4. Encrypting the crown jewels or delivering their ransom note, and attempting to evade detection.
How do you protect your SaaS environments?
1. Focus on SaaS systems hygiene
Establish a SaaS intake and review process to determine what SaaS you'll allow in your company. This process should require answers to security questions such as:
· Does all SaaS need to be SOC 2 Type 2 certified?
· What is the optimal security configuration for each tenant?
· How will your company avoid configuration drift?
· How will you determine if automatic SaaS updates will require modifying security control settings?
Ensure you can detect Shadow IT SaaS (or unsanctioned SaaS apps) and have a response program so alerts aren't created in vain.
If you're not monitoring your SaaS tenants and ingesting all of the logs from them in some unified method, you'll never be able to detect suspicious behaviors and receive alerts based on them.
2. Inventory and continuously monitor machine accounts/identities
In 2023, threat actors successfully targeted and breached major CI/CD tools Travis CI, CircleCI, and Heroku, stealing OAuth tokens for all of these providers' customers. The blast radius expands considerably in these situations.
With the average enterprise containing 256 machine identities, hygiene is often lacking. Many of them are used once or twice and then remain stagnant for years.
Inventory all of your machine identities and triage these critical risks.
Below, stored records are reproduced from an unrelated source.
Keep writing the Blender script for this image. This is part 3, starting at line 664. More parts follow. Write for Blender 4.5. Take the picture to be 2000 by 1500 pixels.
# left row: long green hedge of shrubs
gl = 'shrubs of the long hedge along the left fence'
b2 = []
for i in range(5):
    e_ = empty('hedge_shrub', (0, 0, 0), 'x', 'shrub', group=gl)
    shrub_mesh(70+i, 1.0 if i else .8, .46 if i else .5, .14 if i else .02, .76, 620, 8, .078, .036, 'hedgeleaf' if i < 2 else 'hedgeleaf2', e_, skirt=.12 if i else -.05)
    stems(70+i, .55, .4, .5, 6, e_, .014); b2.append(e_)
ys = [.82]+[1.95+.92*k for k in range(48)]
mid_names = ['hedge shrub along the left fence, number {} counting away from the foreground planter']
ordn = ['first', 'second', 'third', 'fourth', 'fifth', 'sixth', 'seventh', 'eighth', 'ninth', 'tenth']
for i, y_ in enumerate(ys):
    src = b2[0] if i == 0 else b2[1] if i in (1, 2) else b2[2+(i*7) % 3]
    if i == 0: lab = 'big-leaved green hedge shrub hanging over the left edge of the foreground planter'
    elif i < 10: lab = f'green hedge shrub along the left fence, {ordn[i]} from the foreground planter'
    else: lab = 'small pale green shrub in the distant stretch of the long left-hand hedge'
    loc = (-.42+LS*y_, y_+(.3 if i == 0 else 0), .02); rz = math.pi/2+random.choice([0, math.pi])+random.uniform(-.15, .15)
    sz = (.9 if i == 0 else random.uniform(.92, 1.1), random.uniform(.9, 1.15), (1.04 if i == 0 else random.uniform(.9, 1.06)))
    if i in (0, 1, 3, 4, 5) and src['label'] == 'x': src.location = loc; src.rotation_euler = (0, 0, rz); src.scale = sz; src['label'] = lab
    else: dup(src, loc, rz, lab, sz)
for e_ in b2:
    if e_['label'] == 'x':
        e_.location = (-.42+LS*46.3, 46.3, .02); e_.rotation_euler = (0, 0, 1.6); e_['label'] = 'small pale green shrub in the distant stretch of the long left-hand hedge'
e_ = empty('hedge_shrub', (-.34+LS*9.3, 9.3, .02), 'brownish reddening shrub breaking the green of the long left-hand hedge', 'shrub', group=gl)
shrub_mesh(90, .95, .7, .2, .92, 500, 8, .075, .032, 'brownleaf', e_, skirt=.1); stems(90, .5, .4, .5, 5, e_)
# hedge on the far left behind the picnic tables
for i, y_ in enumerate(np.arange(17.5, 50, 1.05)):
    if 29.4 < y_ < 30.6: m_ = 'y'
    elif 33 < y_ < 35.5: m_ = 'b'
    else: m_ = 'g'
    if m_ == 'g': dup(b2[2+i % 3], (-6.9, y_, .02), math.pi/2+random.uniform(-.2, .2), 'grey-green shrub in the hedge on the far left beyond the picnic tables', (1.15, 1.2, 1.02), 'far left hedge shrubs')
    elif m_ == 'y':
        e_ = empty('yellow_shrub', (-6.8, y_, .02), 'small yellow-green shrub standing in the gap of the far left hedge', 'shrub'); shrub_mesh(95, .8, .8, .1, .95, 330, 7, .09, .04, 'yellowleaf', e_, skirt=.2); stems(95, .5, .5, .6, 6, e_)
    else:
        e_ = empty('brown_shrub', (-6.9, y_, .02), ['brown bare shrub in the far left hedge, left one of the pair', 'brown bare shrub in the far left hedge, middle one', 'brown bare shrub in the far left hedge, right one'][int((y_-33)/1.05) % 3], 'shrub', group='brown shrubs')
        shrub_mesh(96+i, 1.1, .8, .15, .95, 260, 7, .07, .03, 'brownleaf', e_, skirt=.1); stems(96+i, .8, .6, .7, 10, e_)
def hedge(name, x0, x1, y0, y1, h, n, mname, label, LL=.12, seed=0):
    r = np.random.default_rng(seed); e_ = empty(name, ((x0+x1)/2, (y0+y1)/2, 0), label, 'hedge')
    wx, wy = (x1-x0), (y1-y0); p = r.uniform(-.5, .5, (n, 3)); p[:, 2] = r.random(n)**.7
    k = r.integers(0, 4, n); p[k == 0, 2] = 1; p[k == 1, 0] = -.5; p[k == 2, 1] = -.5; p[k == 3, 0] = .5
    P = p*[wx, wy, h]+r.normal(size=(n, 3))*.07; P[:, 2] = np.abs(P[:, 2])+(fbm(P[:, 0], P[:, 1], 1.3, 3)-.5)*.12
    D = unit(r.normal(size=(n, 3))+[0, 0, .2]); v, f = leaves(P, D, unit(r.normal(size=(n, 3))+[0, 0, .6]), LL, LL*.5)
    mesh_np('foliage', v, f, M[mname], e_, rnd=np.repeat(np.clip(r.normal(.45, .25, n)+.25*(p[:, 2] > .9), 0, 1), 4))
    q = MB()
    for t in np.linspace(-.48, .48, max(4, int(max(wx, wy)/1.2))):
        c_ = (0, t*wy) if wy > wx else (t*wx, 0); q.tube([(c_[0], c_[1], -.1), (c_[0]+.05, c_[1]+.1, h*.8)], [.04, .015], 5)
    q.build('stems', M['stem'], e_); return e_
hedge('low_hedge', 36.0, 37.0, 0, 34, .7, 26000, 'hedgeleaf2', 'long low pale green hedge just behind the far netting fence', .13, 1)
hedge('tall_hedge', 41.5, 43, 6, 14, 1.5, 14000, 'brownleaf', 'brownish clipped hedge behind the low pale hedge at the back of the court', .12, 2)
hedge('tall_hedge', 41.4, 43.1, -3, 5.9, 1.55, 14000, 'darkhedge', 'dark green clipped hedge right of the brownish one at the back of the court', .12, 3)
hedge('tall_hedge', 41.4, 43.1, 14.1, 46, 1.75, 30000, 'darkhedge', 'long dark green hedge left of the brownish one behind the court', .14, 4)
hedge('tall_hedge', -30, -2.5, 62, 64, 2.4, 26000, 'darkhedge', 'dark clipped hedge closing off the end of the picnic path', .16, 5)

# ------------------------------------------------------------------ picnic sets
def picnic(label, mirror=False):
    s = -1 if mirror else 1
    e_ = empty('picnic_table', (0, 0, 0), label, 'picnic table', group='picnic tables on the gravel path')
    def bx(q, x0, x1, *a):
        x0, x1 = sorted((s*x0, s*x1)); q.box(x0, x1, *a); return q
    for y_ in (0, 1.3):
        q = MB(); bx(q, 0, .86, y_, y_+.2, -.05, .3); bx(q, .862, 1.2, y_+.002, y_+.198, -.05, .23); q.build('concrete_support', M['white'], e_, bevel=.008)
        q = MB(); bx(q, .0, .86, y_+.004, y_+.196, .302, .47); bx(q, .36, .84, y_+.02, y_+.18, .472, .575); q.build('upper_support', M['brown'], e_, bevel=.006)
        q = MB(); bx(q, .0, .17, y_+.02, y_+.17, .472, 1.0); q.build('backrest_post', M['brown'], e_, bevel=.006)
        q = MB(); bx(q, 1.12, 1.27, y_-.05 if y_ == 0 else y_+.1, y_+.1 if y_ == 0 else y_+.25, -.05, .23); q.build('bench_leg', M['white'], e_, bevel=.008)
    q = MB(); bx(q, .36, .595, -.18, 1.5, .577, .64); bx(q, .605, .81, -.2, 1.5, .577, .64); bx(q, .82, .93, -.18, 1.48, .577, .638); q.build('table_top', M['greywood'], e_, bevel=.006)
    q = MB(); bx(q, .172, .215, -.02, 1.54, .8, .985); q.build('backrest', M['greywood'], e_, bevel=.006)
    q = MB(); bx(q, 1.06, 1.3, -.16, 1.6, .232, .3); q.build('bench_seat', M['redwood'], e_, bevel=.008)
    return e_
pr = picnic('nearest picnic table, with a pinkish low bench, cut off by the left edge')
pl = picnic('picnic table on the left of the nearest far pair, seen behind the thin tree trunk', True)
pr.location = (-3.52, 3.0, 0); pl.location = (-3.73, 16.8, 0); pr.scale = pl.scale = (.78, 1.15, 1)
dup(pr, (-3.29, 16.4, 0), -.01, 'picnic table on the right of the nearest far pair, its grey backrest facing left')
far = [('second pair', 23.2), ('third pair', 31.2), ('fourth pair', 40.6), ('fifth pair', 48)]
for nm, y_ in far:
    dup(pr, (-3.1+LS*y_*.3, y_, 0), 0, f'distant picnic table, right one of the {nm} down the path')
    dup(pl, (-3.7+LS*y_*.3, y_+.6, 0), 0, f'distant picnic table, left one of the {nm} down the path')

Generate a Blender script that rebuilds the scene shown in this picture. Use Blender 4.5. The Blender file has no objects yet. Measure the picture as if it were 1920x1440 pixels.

Once you've mitigated these, create policies that prescribe:
· What type of accounts will be granted machine identities, and the requirements these vendors must meet to be granted access.
· The time frame for how long their access/tokens are active before they will be revoked, refreshed, or regranted.
· How you'll monitor these accounts for their usage and ensure they're still needed if they experience periods of dormancy.
3. Build out a true Zero Trust architecture in your SaaS estate
Zero Trust architecture builds on the principle of least privilege (PLP) with a "never trust, always verify" approach. While Zero Trust has been established in traditional networks, it's rarely achieved in SaaS environments.
Zero Trust Network Access (ZTNA)'s network-centric approach cannot detect misconfigurations, machine integrations, or unwanted user access entitlements within and to SaaS platforms, which can have thousands or even millions of external users accessing data.
Zero Trust Posture Management (ZTPM), an emerging SaaS security tool, extends Zero Trust to your SaaS estate. It bridges the SaaS security gap that SASE creates by:
· Preventing unauthorized ZTNA bypass
· Allowing for fine-tuned access decisions
· Enforcing your security policies with continuous feedback loops
· Extending Zero Trust to machine integrations and cloud connections
With SSPM, ZTPM, and a SaaS security program in place, your team will gain the visibility and intelligence it needs to identify intruders in the low-risk stages of your kill chain — and stop them before a breach becomes devastating.